### Recorded data
┄┄┄┄┄┄┄┄┄┄

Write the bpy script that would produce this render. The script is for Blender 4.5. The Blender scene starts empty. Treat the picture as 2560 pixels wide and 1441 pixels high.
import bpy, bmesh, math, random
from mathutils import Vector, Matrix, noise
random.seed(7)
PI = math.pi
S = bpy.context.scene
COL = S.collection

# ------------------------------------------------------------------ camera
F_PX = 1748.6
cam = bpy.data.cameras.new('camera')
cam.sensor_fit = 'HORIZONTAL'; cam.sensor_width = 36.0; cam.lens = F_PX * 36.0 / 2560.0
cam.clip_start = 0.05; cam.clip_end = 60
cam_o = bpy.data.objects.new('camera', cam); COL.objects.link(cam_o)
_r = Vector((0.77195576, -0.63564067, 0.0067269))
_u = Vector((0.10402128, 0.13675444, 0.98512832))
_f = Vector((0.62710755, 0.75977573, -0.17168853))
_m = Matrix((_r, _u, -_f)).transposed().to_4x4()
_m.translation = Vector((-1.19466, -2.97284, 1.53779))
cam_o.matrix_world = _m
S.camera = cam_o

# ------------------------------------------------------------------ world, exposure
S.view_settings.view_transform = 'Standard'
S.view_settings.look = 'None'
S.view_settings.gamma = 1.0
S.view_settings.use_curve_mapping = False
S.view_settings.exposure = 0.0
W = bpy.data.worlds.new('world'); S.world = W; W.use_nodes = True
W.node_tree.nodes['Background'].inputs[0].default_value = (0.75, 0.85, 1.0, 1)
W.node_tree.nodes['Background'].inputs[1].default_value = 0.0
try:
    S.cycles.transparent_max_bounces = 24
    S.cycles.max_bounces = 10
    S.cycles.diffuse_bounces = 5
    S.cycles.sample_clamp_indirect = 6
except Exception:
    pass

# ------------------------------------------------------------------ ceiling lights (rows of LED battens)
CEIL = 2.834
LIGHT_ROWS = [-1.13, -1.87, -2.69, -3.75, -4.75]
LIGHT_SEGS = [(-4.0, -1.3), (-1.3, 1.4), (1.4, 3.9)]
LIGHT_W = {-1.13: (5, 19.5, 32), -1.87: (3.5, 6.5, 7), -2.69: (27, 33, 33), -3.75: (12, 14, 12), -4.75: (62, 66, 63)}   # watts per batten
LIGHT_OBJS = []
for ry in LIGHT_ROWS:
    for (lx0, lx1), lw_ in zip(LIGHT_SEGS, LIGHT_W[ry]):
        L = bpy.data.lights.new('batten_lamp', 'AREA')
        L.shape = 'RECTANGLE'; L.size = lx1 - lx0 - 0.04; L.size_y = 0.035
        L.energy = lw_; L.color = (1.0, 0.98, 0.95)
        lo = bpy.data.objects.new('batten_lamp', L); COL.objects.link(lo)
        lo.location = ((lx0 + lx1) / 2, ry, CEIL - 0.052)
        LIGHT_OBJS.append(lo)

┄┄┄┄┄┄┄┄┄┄

### Stated task
Please set down the whole listing above without altering a single line.

### Exercise result
Write the bpy script that would produce this render. The script is for Blender 4.5. The Blender scene starts empty. Treat the picture as 2560 pixels wide and 1441 pixels high.
import bpy, bmesh, math, random
from mathutils import Vector, Matrix, noise
random.seed(7)
PI = math.pi
S = bpy.context.scene
COL = S.collection

# ------------------------------------------------------------------ camera
F_PX = 1748.6
cam = bpy.data.cameras.new('camera')
cam.sensor_fit = 'HORIZONTAL'; cam.sensor_width = 36.0; cam.lens = F_PX * 36.0 / 2560.0
cam.clip_start = 0.05; cam.clip_end = 60
cam_o = bpy.data.objects.new('camera', cam); COL.objects.link(cam_o)
_r = Vector((0.77195576, -0.63564067, 0.0067269))
_u = Vector((0.10402128, 0.13675444, 0.98512832))
_f = Vector((0.62710755, 0.75977573, -0.17168853))
_m = Matrix((_r, _u, -_f)).transposed().to_4x4()
_m.translation = Vector((-1.19466, -2.97284, 1.53779))
cam_o.matrix_world = _m
S.camera = cam_o

# ------------------------------------------------------------------ world, exposure
S.view_settings.view_transform = 'Standard'
S.view_settings.look = 'None'
S.view_settings.gamma = 1.0
S.view_settings.use_curve_mapping = False
S.view_settings.exposure = 0.0
W = bpy.data.worlds.new('world'); S.world = W; W.use_nodes = True
W.node_tree.nodes['Background'].inputs[0].default_value = (0.75, 0.85, 1.0, 1)
W.node_tree.nodes['Background'].inputs[1].default_value = 0.0
try:
    S.cycles.transparent_max_bounces = 24
    S.cycles.max_bounces = 10
    S.cycles.diffuse_bounces = 5
    S.cycles.sample_clamp_indirect = 6
except Exception:
    pass

# ------------------------------------------------------------------ ceiling lights (rows of LED battens)
CEIL = 2.834
LIGHT_ROWS = [-1.13, -1.87, -2.69, -3.75, -4.75]
LIGHT_SEGS = [(-4.0, -1.3), (-1.3, 1.4), (1.4, 3.9)]
LIGHT_W = {-1.13: (5, 19.5, 32), -1.87: (3.5, 6.5, 7), -2.69: (27, 33, 33), -3.75: (12, 14, 12), -4.75: (62, 66, 63)}   # watts per batten
LIGHT_OBJS = []
for ry in LIGHT_ROWS:
    for (lx0, lx1), lw_ in zip(LIGHT_SEGS, LIGHT_W[ry]):
        L = bpy.data.lights.new('batten_lamp', 'AREA')
        L.shape = 'RECTANGLE'; L.size = lx1 - lx0 - 0.04; L.size_y = 0.035
        L.energy = lw_; L.color = (1.0, 0.98, 0.95)
        lo = bpy.data.objects.new('batten_lamp', L); COL.objects.link(lo)
        lo.location = ((lx0 + lx1) / 2, ry, CEIL - 0.052)
        LIGHT_OBJS.append(lo)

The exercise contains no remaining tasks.